I can't hear differences between amplifiers I've owned, but have never heard two amps compared through the same speakers with instant switching between them. However, blind tests suggest that differences are small, and undetectable for most listeners. In any case, assuming there are differences I and other people could hear, how do you use that information when buying new equipment that has to work with speakers you already have? I think most people are going to be shooting in the dark here, even with the information provided by online reviewers.

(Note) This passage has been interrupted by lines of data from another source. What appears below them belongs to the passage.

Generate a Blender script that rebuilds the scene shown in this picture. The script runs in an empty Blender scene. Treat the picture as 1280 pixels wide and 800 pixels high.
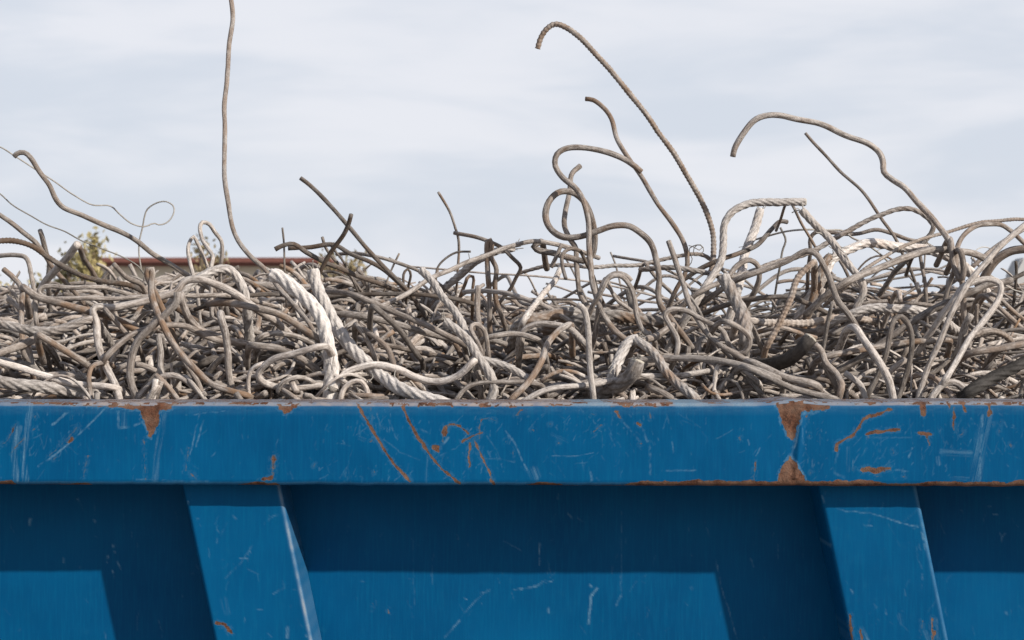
import bpy, math, random
import numpy as np
from mathutils import Vector

SC = bpy.context.scene
R = math.radians
rng = np.random.default_rng(11)
random.seed(11)

# ---------------------------------------------------------------- camera
F = 2700.0            # focal length in photo pixels (1280 wide)
CAM_D = 2.70          # metres from the front face of the top rail
RIM_Z = 1.90          # height of the container's rim
CAM_Z = RIM_Z + 0.073
cam_d = bpy.data.cameras.new("camera")
cam = bpy.data.objects.new("camera", cam_d)
SC.collection.objects.link(cam)
cam.location = (0, -CAM_D, CAM_Z)
cam.rotation_euler = (R(90), 0, 0)
cam_d.sensor_width = 36
cam_d.lens = 36 * F / 1280
cam_d.shift_y = 30 / 1280
cam_d.clip_end = 3000
cam_d.clip_start = 0.05
cam_d.dof.use_dof = True
cam_d.dof.focus_distance = 2.95
cam_d.dof.aperture_fstop = 16
SC.camera = cam

# ---------------------------------------------------------------- light
SUN = Vector((1.33, -1.0, 0.94)).normalized()      # towards the sun
SUN_EL = math.asin(SUN.z)
SUN_AZ = math.atan2(SUN.x, SUN.y)                    # clockwise from +Y
world = bpy.data.worlds.new("World")
SC.world = world
world.use_nodes = True
wn = world.node_tree.nodes; wl = world.node_tree.links
wn.clear()
w_out = wn.new("ShaderNodeOutputWorld")
w_bg = wn.new("ShaderNodeBackground"); w_bg.inputs[1].default_value = 0.10
w_sky = wn.new("ShaderNodeTexSky"); w_sky.sky_type = 'NISHITA'
w_sky.sun_disc = False; w_sky.sun_elevation = SUN_EL; w_sky.sun_rotation = SUN_AZ
w_sky.altitude = 50; w_sky.air_density = 1.0; w_sky.dust_density = 1.2; w_sky.ozone_density = 1.5
w_tc = wn.new("ShaderNodeTexCoord")
w_map = wn.new("ShaderNodeMapping"); w_map.inputs['Scale'].default_value = (1.15, 1.15, 5.2)
w_map.inputs['Rotation'].default_value = (0, R(4), 0)
w_n = wn.new("ShaderNodeTexNoise"); w_n.inputs['Scale'].default_value = 5.5
w_n.inputs['Detail'].default_value = 5; w_n.inputs['Roughness'].default_value = 0.5
w_n.inputs['Distortion'].default_value = 0.3
w_r = wn.new("ShaderNodeMapRange"); w_r.interpolation_type = 'SMOOTHSTEP'
w_r.inputs['From Min'].default_value = 0.36; w_r.inputs['From Max'].default_value = 0.66
w_r.inputs['To Min'].default_value = 0.0; w_r.inputs['To Max'].default_value = 1.0
w_mix = wn.new("ShaderNodeMix"); w_mix.data_type = 'RGBA'
w_cl = wn.new("ShaderNodeMix"); w_cl.data_type = 'RGBA'   # thin high cloud veil, thicker and whiter in bands
w_cl.inputs['A'].default_value = (6.85, 7.35, 8.25, 1); w_cl.inputs['B'].default_value = (8.35, 8.5, 9.1, 1)
wl.new(w_tc.outputs['Generated'], w_map.inputs[0]); wl.new(w_map.outputs[0], w_n.inputs['Vector'])
wl.new(w_n.outputs['Fac'], w_r.inputs['Value'])
# the veil is thick low down and thins out overhead
w_sep = wn.new("ShaderNodeSeparateXYZ"); wl.new(w_tc.outputs['Generated'], w_sep.inputs[0])
w_el = wn.new("ShaderNodeMapRange"); wl.new(w_sep.outputs['Z'], w_el.inputs['Value'])
w_el.inputs['From Min'].default_value = .25; w_el.inputs['From Max'].default_value = .6
w_el.inputs['To Min'].default_value = 1.0; w_el.inputs['To Max'].default_value = .12
w_mu = wn.new("ShaderNodeMath"); w_mu.operation = 'MULTIPLY'
wl.new(w_r.outputs[0], w_cl.inputs['Factor']); wl.new(w_cl.outputs['Result'], w_mix.inputs['B']); w_mu.inputs[0].default_value = .94; wl.new(w_el.outputs[0], w_mu.inputs[1]); wl.new(w_mu.outputs[0], w_mix.inputs['Factor'])
wl.new(w_sky.outputs[0], w_mix.inputs['A']); wl.new(w_mix.outputs['Result'], w_bg.inputs[0])
wl.new(w_bg.outputs[0], w_out.inputs[0])

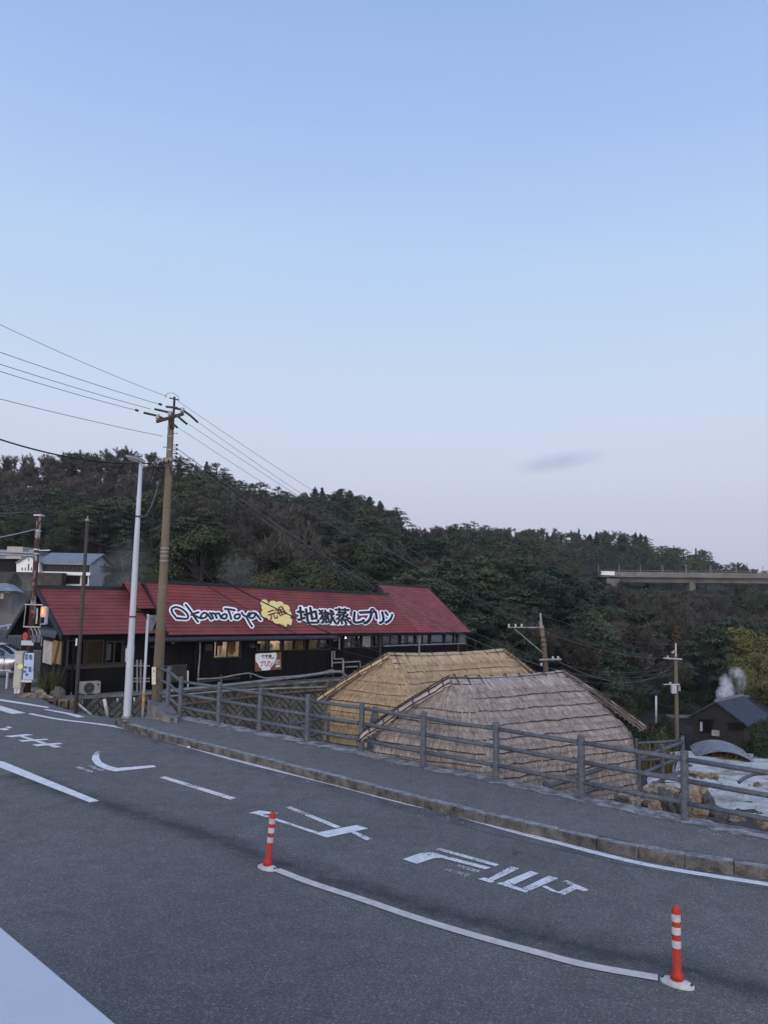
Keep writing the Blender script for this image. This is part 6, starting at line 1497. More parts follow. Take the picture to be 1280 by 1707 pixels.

I agree there are so many variables. May I be so bold without attempting to insult you or anyone, from my personal experience, the higher In quality you go with a speaker the more noticeable an amplifiers sound will be detected by your ears. IMO far too many so called audiophiles have mono blocked shelf speakers and then say a bigger amp or higher quality amp is useless. They may very well be right in their circumstance because of the speaker’s limitations. Conversely I do believe you can over buy an amp beyond your systems limits and negating its strengths thus making its abilities undetectable. In summation, in a chain of equipment a very hi end amp is limited most by the speakers. That’s where the point of diminishing returns happens most
Great video! I like to tell people: "When your beliefs are challenged, take the challenge!" I have a big huge greatroom with vaulted ceilings and hard floors. I'm looking into building a sound system that would sound good in this room. Starting with research into sound absorption lol! Great channel!
Good luck with that. I have a similar room and everything I tried sounded crappy. I finally gave up an use headphones for TV listening in that room and put my music system in a different room. I wasn't willing to do the room treatment that would have been required to make the room audio friendly.